═════ DATASET EXCERPT

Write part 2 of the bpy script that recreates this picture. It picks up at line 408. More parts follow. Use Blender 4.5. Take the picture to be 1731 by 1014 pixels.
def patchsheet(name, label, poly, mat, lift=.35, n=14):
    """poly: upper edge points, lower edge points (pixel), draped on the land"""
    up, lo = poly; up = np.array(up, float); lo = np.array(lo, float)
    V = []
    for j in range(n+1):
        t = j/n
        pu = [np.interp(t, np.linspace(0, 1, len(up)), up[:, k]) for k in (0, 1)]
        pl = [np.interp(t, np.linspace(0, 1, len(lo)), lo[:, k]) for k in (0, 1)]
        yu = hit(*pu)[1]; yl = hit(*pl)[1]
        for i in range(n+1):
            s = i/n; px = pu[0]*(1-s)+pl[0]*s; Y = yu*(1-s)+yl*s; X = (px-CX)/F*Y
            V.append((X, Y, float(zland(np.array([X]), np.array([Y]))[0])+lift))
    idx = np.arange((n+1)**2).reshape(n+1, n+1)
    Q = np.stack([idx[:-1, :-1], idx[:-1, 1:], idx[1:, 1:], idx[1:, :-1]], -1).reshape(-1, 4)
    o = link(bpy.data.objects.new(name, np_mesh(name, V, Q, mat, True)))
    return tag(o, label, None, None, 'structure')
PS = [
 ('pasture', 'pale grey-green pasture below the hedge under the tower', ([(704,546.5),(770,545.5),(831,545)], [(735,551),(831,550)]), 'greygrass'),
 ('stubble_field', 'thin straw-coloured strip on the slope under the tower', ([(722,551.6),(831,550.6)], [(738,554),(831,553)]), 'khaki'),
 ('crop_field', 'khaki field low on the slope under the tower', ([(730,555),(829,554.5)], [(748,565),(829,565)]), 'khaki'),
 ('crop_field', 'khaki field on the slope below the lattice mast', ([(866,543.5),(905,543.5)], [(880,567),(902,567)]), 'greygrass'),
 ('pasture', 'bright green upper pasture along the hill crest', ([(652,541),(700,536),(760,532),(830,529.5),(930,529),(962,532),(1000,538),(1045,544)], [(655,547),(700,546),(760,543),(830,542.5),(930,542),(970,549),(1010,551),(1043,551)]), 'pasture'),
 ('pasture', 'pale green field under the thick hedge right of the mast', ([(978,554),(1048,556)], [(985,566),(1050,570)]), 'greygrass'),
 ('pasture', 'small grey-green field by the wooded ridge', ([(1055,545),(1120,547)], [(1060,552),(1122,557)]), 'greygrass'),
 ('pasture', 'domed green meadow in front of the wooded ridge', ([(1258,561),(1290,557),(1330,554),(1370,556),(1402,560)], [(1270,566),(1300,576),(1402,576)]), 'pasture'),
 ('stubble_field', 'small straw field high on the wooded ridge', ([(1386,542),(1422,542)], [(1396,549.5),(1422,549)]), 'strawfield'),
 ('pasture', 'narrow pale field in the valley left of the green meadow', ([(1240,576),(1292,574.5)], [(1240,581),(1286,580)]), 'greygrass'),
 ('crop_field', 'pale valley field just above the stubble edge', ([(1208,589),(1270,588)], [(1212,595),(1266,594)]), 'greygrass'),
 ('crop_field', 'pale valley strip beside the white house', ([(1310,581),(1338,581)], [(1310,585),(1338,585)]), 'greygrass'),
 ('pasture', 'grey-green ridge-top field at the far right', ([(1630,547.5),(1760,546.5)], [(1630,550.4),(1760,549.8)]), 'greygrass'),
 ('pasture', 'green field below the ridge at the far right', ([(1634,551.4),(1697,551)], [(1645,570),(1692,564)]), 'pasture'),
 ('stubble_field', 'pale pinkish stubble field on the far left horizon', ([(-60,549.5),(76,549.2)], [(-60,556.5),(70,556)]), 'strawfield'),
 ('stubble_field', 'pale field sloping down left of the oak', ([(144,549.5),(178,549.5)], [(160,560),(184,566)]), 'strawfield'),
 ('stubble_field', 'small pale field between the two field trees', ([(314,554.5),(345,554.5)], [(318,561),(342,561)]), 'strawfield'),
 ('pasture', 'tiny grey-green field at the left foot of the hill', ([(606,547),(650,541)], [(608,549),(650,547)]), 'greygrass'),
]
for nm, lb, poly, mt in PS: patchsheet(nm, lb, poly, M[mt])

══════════

- _WHAT THIS TASK INVOLVES_:
Would you give the material above again, complete and exact?

- _OUTPUT FOR THIS TASK_:
Write part 2 of the bpy script that recreates this picture. It picks up at line 408. More parts follow. Use Blender 4.5. Take the picture to be 1731 by 1014 pixels.
def patchsheet(name, label, poly, mat, lift=.35, n=14):
    """poly: upper edge points, lower edge points (pixel), draped on the land"""
    up, lo = poly; up = np.array(up, float); lo = np.array(lo, float)
    V = []
    for j in range(n+1):
        t = j/n
        pu = [np.interp(t, np.linspace(0, 1, len(up)), up[:, k]) for k in (0, 1)]
        pl = [np.interp(t, np.linspace(0, 1, len(lo)), lo[:, k]) for k in (0, 1)]
        yu = hit(*pu)[1]; yl = hit(*pl)[1]
        for i in range(n+1):
            s = i/n; px = pu[0]*(1-s)+pl[0]*s; Y = yu*(1-s)+yl*s; X = (px-CX)/F*Y
            V.append((X, Y, float(zland(np.array([X]), np.array([Y]))[0])+lift))
    idx = np.arange((n+1)**2).reshape(n+1, n+1)
    Q = np.stack([idx[:-1, :-1], idx[:-1, 1:], idx[1:, 1:], idx[1:, :-1]], -1).reshape(-1, 4)
    o = link(bpy.data.objects.new(name, np_mesh(name, V, Q, mat, True)))
    return tag(o, label, None, None, 'structure')
PS = [
 ('pasture', 'pale grey-green pasture below the hedge under the tower', ([(704,546.5),(770,545.5),(831,545)], [(735,551),(831,550)]), 'greygrass'),
 ('stubble_field', 'thin straw-coloured strip on the slope under the tower', ([(722,551.6),(831,550.6)], [(738,554),(831,553)]), 'khaki'),
 ('crop_field', 'khaki field low on the slope under the tower', ([(730,555),(829,554.5)], [(748,565),(829,565)]), 'khaki'),
 ('crop_field', 'khaki field on the slope below the lattice mast', ([(866,543.5),(905,543.5)], [(880,567),(902,567)]), 'greygrass'),
 ('pasture', 'bright green upper pasture along the hill crest', ([(652,541),(700,536),(760,532),(830,529.5),(930,529),(962,532),(1000,538),(1045,544)], [(655,547),(700,546),(760,543),(830,542.5),(930,542),(970,549),(1010,551),(1043,551)]), 'pasture'),
 ('pasture', 'pale green field under the thick hedge right of the mast', ([(978,554),(1048,556)], [(985,566),(1050,570)]), 'greygrass'),
 ('pasture', 'small grey-green field by the wooded ridge', ([(1055,545),(1120,547)], [(1060,552),(1122,557)]), 'greygrass'),
 ('pasture', 'domed green meadow in front of the wooded ridge', ([(1258,561),(1290,557),(1330,554),(1370,556),(1402,560)], [(1270,566),(1300,576),(1402,576)]), 'pasture'),
 ('stubble_field', 'small straw field high on the wooded ridge', ([(1386,542),(1422,542)], [(1396,549.5),(1422,549)]), 'strawfield'),
 ('pasture', 'narrow pale field in the valley left of the green meadow', ([(1240,576),(1292,574.5)], [(1240,581),(1286,580)]), 'greygrass'),
 ('crop_field', 'pale valley field just above the stubble edge', ([(1208,589),(1270,588)], [(1212,595),(1266,594)]), 'greygrass'),
 ('crop_field', 'pale valley strip beside the white house', ([(1310,581),(1338,581)], [(1310,585),(1338,585)]), 'greygrass'),
 ('pasture', 'grey-green ridge-top field at the far right', ([(1630,547.5),(1760,546.5)], [(1630,550.4),(1760,549.8)]), 'greygrass'),
 ('pasture', 'green field below the ridge at the far right', ([(1634,551.4),(1697,551)], [(1645,570),(1692,564)]), 'pasture'),
 ('stubble_field', 'pale pinkish stubble field on the far left horizon', ([(-60,549.5),(76,549.2)], [(-60,556.5),(70,556)]), 'strawfield'),
 ('stubble_field', 'pale field sloping down left of the oak', ([(144,549.5),(178,549.5)], [(160,560),(184,566)]), 'strawfield'),
 ('stubble_field', 'small pale field between the two field trees', ([(314,554.5),(345,554.5)], [(318,561),(342,561)]), 'strawfield'),
 ('pasture', 'tiny grey-green field at the left foot of the hill', ([(606,547),(650,541)], [(608,549),(650,547)]), 'greygrass'),
]
for nm, lb, poly, mt in PS: patchsheet(nm, lb, poly, M[mt])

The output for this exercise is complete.